Arrêtons-nous sur cet individu de Vaugeois : Né à Tourouvre dans l’Orne en 1753,  ordonné prêtre à Chartres, vicaire dans cette ville, puis Vicaire-général de Grégoire il quitte la prêtrise en 1792 ; c’est l’un des principaux organisateurs de l’attaque des Tuileries le 10 août. Ce renégat présidera la Commission militaire de Rennes et Vitré  du 9 novembre 1793 au 8 juillet 1794. A son actif 539 jugements dont 391 acquittements, 31 condamnations à la prison, 33 aux fers et 84 condamnations à mort ce qui fait quand même 15 % du total et le place dans les grands pourvoyeurs de la guillotine ! Parmi eux 14 prêtres guillotinés le 21 janvier 1794 pour l’anniversaire de la mort du tyran ! Il rendra son âme au diable, dans son lit, âgé de 86 ans, à l’Aigle(Orne) qui le porte dans la liste de ses personnalités en sa qualité d’historien !

Un itinéraire fut prévu et le cortège se mit en route, sous bonne escorte. Mais à la sortie de Vitré il fallut changer l'attelage et réquisitionner des chevaux d'artillerie. Dans le même temps il fut décidé de changer d'itinéraire. Jean Chouan, qui avait prévu de libérer le prince dont il était l'ami, fut prévenu par un messager.
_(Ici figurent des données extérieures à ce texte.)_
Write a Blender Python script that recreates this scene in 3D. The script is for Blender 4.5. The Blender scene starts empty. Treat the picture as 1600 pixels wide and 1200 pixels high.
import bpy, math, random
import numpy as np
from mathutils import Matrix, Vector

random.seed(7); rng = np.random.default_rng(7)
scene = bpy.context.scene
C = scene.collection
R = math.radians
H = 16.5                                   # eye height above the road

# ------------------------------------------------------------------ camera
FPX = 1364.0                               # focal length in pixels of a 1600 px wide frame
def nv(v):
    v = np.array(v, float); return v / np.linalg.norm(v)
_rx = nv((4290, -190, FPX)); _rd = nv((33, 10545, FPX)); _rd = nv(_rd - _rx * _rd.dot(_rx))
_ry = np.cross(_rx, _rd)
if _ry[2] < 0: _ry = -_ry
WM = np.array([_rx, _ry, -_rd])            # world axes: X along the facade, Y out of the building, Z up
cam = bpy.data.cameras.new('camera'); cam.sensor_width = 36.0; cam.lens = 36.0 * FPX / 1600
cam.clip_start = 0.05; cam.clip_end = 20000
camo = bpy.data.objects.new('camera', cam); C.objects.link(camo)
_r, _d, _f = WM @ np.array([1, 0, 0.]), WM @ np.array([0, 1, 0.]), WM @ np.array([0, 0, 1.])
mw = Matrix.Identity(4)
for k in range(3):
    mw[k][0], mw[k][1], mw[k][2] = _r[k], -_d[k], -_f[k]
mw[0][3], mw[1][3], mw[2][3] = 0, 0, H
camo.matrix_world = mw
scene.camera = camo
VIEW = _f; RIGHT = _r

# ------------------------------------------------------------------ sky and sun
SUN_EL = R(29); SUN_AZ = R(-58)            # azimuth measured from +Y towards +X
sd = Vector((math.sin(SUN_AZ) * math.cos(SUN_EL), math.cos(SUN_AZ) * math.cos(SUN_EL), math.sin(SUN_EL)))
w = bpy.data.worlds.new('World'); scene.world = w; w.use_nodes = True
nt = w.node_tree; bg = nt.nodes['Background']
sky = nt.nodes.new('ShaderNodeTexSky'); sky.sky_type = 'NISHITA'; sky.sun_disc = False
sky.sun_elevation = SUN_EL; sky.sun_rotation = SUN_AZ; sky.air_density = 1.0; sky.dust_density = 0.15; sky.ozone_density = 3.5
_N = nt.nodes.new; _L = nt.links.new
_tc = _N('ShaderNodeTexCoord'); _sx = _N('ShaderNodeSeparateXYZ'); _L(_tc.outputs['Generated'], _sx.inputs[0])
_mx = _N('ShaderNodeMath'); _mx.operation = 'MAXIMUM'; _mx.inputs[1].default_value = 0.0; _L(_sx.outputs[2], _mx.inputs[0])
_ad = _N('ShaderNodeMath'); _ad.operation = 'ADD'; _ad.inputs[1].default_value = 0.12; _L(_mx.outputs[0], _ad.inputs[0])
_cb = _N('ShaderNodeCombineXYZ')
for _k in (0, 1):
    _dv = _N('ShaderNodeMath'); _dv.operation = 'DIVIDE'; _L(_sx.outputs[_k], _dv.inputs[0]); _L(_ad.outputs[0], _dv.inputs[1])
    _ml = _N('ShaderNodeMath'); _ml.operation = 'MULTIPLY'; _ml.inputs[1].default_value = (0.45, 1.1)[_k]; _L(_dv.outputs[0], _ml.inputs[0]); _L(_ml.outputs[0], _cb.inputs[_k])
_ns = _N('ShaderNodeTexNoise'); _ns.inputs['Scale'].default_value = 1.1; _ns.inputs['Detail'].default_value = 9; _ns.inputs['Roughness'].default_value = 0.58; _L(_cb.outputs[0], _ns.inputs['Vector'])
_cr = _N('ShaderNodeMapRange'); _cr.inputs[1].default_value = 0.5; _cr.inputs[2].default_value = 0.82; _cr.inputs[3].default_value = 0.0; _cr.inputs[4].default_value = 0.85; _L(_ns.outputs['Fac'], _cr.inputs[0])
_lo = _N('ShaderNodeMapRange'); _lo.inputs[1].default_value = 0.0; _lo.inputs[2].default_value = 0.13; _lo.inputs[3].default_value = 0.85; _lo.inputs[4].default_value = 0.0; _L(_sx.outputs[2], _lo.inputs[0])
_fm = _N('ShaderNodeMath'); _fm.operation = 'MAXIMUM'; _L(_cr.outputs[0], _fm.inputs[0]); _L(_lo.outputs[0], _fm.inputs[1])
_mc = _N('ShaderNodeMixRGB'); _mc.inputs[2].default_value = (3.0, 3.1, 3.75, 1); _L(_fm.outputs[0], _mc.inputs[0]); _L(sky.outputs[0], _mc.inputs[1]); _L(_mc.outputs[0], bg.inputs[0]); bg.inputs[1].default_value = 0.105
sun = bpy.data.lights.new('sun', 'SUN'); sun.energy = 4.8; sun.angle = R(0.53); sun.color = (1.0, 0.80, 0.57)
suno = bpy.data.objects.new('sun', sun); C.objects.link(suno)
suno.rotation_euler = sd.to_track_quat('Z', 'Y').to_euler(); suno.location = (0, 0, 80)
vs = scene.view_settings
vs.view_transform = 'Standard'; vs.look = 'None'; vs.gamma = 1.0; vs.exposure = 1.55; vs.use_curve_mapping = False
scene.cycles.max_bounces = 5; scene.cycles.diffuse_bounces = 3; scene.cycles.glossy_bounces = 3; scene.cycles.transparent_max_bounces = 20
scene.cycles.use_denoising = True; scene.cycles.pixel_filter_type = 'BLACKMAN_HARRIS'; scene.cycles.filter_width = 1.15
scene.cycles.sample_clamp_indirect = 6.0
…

Hélas, Jean Chouan, était analphabète et ni lui ni personne de son entourage ne put lire le message.

Le cortège arriva à Laval, place de la Révolution où l'échafaud était dressé, là où avaient été tués les quatorze prêtres le 21 janvier. C'est à la nuit tombante que l'exécution eut lieu, à la lueur des flambeaux. La tête du prince fut installée sur un chandelier puis fixée sur une des piques de la grille du château, sa demeure.

 

ANTOINE-PHILIPPE DE LA TREMOÏLLE, 27 JANVIER 1794

La place de la révolution s'appelle maintenant place de La Trémoïlle, la boulangerie, sur le mur de laquelle est fixée une plaque, accueillit les spectateurs de la commission et de la municipalité. Le corps resta sur place jusqu'au lendemain et la tête d'Antoine-Philippe de la Trémoïlle; sur sa pique jusqu'au surlendemain. Puis le corps fut inhumé dans la fosse commune où les prêtres avaient été inhumés le 21 janvier, route de la Croix-Bataille. La tête le fut dans le jardin du château.

Le prince de Talmont avait 28 ans et quatre mois. C’était il y a 225 ans.

En 1994 pour le bicentenaire, le boulanger de l’époque se crut intelligent de mettre en vitrine des guillotines en nougatines ceintes du drapeau tricolore ce qui déclencha l’ire du Secrétaire général de la Chouannerie du Maine et la disparition desdites guillotines.